:: Provided data ::
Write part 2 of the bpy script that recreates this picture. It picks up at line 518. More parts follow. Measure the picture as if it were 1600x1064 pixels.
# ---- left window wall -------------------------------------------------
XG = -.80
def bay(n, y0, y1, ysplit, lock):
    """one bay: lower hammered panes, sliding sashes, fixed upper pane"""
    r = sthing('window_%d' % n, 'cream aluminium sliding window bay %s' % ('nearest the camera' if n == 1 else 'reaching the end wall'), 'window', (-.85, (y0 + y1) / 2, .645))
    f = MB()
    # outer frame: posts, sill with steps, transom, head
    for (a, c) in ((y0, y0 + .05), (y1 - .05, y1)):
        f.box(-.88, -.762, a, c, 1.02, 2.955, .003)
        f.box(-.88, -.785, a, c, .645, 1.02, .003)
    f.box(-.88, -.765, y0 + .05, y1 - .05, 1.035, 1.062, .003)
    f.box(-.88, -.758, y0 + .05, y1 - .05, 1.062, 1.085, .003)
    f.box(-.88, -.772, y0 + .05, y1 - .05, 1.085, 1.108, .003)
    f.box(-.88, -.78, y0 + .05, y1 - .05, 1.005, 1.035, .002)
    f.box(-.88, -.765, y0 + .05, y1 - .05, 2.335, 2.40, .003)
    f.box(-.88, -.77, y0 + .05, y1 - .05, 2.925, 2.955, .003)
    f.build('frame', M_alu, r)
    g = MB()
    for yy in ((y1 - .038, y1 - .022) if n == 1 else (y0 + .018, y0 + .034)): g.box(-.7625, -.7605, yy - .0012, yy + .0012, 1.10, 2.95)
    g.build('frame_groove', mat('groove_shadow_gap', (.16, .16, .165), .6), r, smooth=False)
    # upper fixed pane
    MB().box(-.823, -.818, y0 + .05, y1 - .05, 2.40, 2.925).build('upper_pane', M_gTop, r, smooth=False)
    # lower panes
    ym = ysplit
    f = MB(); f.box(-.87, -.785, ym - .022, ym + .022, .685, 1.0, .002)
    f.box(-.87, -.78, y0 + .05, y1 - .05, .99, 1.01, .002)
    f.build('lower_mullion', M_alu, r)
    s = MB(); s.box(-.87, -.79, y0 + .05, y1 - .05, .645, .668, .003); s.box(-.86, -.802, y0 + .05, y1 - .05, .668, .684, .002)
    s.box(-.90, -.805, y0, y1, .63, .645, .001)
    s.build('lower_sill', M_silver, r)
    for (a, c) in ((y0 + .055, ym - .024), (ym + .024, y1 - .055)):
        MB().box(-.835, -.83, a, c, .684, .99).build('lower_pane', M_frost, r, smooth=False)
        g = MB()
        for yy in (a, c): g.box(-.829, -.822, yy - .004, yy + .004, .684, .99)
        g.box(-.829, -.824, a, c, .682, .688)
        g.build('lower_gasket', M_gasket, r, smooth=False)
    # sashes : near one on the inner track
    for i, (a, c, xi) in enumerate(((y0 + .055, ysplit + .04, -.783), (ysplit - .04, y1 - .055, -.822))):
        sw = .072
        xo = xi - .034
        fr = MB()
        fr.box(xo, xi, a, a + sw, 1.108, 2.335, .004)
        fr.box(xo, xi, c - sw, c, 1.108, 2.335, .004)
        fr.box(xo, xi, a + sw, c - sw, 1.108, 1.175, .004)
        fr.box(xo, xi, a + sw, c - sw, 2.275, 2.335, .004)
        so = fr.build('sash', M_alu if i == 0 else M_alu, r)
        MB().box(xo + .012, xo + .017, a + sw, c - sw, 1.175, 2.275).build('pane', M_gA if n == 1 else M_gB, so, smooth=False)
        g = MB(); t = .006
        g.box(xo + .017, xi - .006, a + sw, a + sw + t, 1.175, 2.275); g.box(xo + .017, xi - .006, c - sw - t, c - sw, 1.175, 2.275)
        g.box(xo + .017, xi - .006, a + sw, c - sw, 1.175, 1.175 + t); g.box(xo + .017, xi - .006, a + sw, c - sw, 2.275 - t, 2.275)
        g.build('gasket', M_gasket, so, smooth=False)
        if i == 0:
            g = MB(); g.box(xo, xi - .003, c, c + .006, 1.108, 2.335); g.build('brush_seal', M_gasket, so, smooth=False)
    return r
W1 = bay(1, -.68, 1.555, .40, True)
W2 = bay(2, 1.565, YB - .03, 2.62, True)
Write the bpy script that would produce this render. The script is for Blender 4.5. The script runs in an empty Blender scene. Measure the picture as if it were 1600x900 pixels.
:::
#### Short problem:
Output the whole listing above again, word for word.

#### Finished answer:
Write part 2 of the bpy script that recreates this picture. It picks up at line 518. More parts follow. Measure the picture as if it were 1600x1064 pixels.
# ---- left window wall -------------------------------------------------
XG = -.80
def bay(n, y0, y1, ysplit, lock):
    """one bay: lower hammered panes, sliding sashes, fixed upper pane"""
    r = sthing('window_%d' % n, 'cream aluminium sliding window bay %s' % ('nearest the camera' if n == 1 else 'reaching the end wall'), 'window', (-.85, (y0 + y1) / 2, .645))
    f = MB()
    # outer frame: posts, sill with steps, transom, head
    for (a, c) in ((y0, y0 + .05), (y1 - .05, y1)):
        f.box(-.88, -.762, a, c, 1.02, 2.955, .003)
        f.box(-.88, -.785, a, c, .645, 1.02, .003)
    f.box(-.88, -.765, y0 + .05, y1 - .05, 1.035, 1.062, .003)
    f.box(-.88, -.758, y0 + .05, y1 - .05, 1.062, 1.085, .003)
    f.box(-.88, -.772, y0 + .05, y1 - .05, 1.085, 1.108, .003)
    f.box(-.88, -.78, y0 + .05, y1 - .05, 1.005, 1.035, .002)
    f.box(-.88, -.765, y0 + .05, y1 - .05, 2.335, 2.40, .003)
    f.box(-.88, -.77, y0 + .05, y1 - .05, 2.925, 2.955, .003)
    f.build('frame', M_alu, r)
    g = MB()
    for yy in ((y1 - .038, y1 - .022) if n == 1 else (y0 + .018, y0 + .034)): g.box(-.7625, -.7605, yy - .0012, yy + .0012, 1.10, 2.95)
    g.build('frame_groove', mat('groove_shadow_gap', (.16, .16, .165), .6), r, smooth=False)
    # upper fixed pane
    MB().box(-.823, -.818, y0 + .05, y1 - .05, 2.40, 2.925).build('upper_pane', M_gTop, r, smooth=False)
    # lower panes
    ym = ysplit
    f = MB(); f.box(-.87, -.785, ym - .022, ym + .022, .685, 1.0, .002)
    f.box(-.87, -.78, y0 + .05, y1 - .05, .99, 1.01, .002)
    f.build('lower_mullion', M_alu, r)
    s = MB(); s.box(-.87, -.79, y0 + .05, y1 - .05, .645, .668, .003); s.box(-.86, -.802, y0 + .05, y1 - .05, .668, .684, .002)
    s.box(-.90, -.805, y0, y1, .63, .645, .001)
    s.build('lower_sill', M_silver, r)
    for (a, c) in ((y0 + .055, ym - .024), (ym + .024, y1 - .055)):
        MB().box(-.835, -.83, a, c, .684, .99).build('lower_pane', M_frost, r, smooth=False)
        g = MB()
        for yy in (a, c): g.box(-.829, -.822, yy - .004, yy + .004, .684, .99)
        g.box(-.829, -.824, a, c, .682, .688)
        g.build('lower_gasket', M_gasket, r, smooth=False)
    # sashes : near one on the inner track
    for i, (a, c, xi) in enumerate(((y0 + .055, ysplit + .04, -.783), (ysplit - .04, y1 - .055, -.822))):
        sw = .072
        xo = xi - .034
        fr = MB()
        fr.box(xo, xi, a, a + sw, 1.108, 2.335, .004)
        fr.box(xo, xi, c - sw, c, 1.108, 2.335, .004)
        fr.box(xo, xi, a + sw, c - sw, 1.108, 1.175, .004)
        fr.box(xo, xi, a + sw, c - sw, 2.275, 2.335, .004)
        so = fr.build('sash', M_alu if i == 0 else M_alu, r)
        MB().box(xo + .012, xo + .017, a + sw, c - sw, 1.175, 2.275).build('pane', M_gA if n == 1 else M_gB, so, smooth=False)
        g = MB(); t = .006
        g.box(xo + .017, xi - .006, a + sw, a + sw + t, 1.175, 2.275); g.box(xo + .017, xi - .006, c - sw - t, c - sw, 1.175, 2.275)
        g.box(xo + .017, xi - .006, a + sw, c - sw, 1.175, 1.175 + t); g.box(xo + .017, xi - .006, a + sw, c - sw, 2.275 - t, 2.275)
        g.build('gasket', M_gasket, so, smooth=False)
        if i == 0:
            g = MB(); g.box(xo, xi - .003, c, c + .006, 1.108, 2.335); g.build('brush_seal', M_gasket, so, smooth=False)
    return r
W1 = bay(1, -.68, 1.555, .40, True)
W2 = bay(2, 1.565, YB - .03, 2.62, True)
Write the bpy script that would produce this render. The script is for Blender 4.5. The script runs in an empty Blender scene. Measure the picture as if it were 1600x900 pixels.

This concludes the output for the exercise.